Serial number, frequency response and production date: May 12, 1965
Googling the thing I found out this microphone is still in production albeit in version 2. I saw they are not the cheapest microphones around and considered a classic.

So.. what does one do with a 50 years old good quality microphone.. 
I am not much of a singer.. but maybe I can use it on my radio?

Googling a bit further I found that indeed people use this microphone on their radio set and with good results. Someone remarked it was a large improvement over the Heil headsets.

I have been using the Heil Elite Pro headset with HC-6 element for a long time now and I am more than pleased. There was absolutely no reason whatsoever to change this setup.. except for the appearance of the MD421.

I contacted a few HAMs that had mentioned using the MD421 here and there to figure out how they hooked this microphone up. With the information I got I decided to try and hook it up directly to my ICOM 756 Pro3, using the Heil plug.

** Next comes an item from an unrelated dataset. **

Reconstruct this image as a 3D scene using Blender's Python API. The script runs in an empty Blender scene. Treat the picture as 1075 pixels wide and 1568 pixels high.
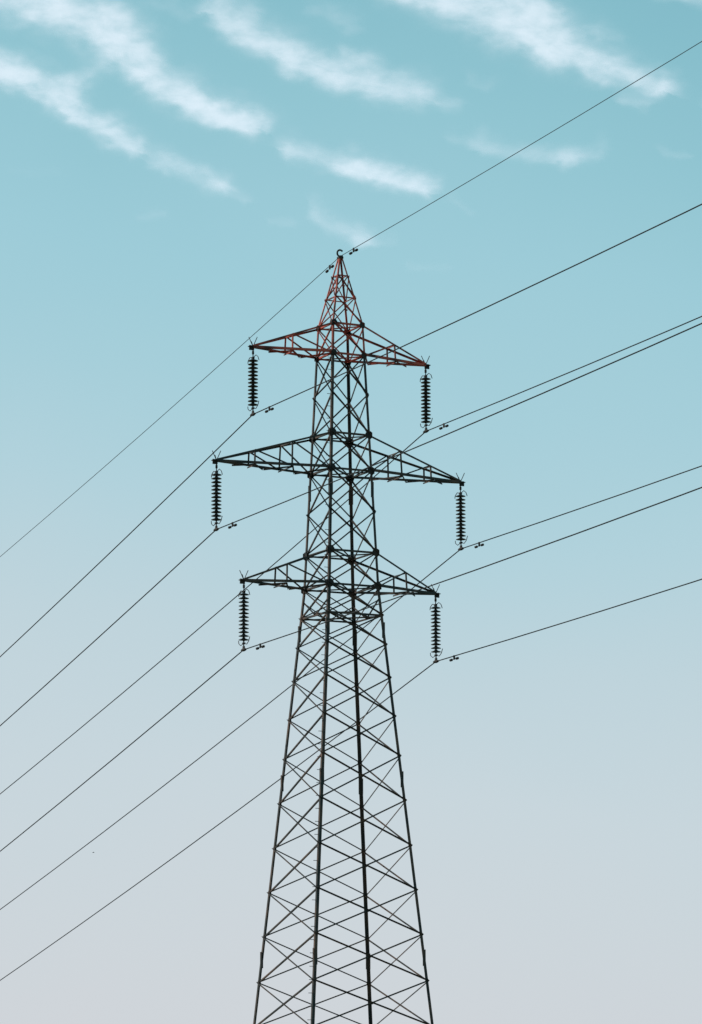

Yesterday I was able to complete a cable and perform the first few tests. It seems to work. Comparing the audio via the monitor I have found that the microphone needs more drive than the Heil but it seems that with the volume on the set at 100% there is enough audio. 
There was no time to do on the air tests but I did log two WWFF activators - so people seem to be able to hear me.

The microphone has two settings ("music" and "speech") and the set has various settings as well, so I will need to experiment some more and then compare the results to the Heil mic.

Whatever the outcome, it is great to put my grandfather's microphone to use again.